People here aren’t monsters, they aren’t coldblooded, and they aren’t unfair — they just don’t want their citizens to be killed. The country was founded by what people call שארית הפליטה (she’erit ha’pleitah, the surviving remnant), who for thousands of years were persecuted for their beliefs by countless governments, societies, regimes, and enemies. The very basis of Israeli culture is a solidarity to protect one another from persecution, no matter what — no matter if it’s only one soldier who’s in captivity, no matter if it’s only a few hundred civilians who are killed by rockets, and, perhaps especially, no matter what the rest of the world thinks. It’s extreme to you and me, perhaps, but these are the values under which the state operates.
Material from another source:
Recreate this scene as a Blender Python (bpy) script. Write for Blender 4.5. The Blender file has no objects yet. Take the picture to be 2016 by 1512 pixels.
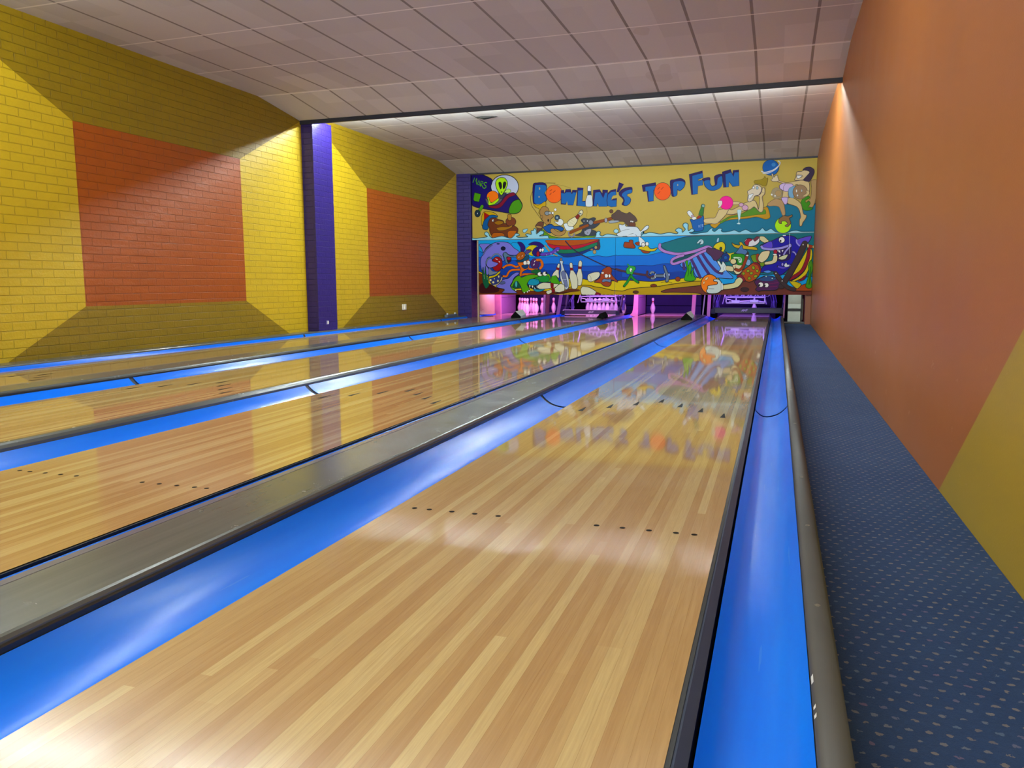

Contrary to this vehement will to survive, anti-Israel extremists, such as a few of the passengers on the Mavi Marmara, welcome the opportunity to martyr themselves in the name of their beliefs. How can you protect yourself from that? For Israel, it has found that walls, blockades, and harsh zero-tolerance is effective. It’s ugly and unfortunate and no where close to ideal for anyone, but what other choice is there that guarantees no Israeli is killed? If there are alternatives, people need to speak up.

This article gives an excellent analysis of the legality of the blockade on Gaza, and I highly recommend reading it closely. But legal or not, who cares? The issue of legality should be secondary to how to improve the situation for everyone by providing realistic alternatives to a blockade.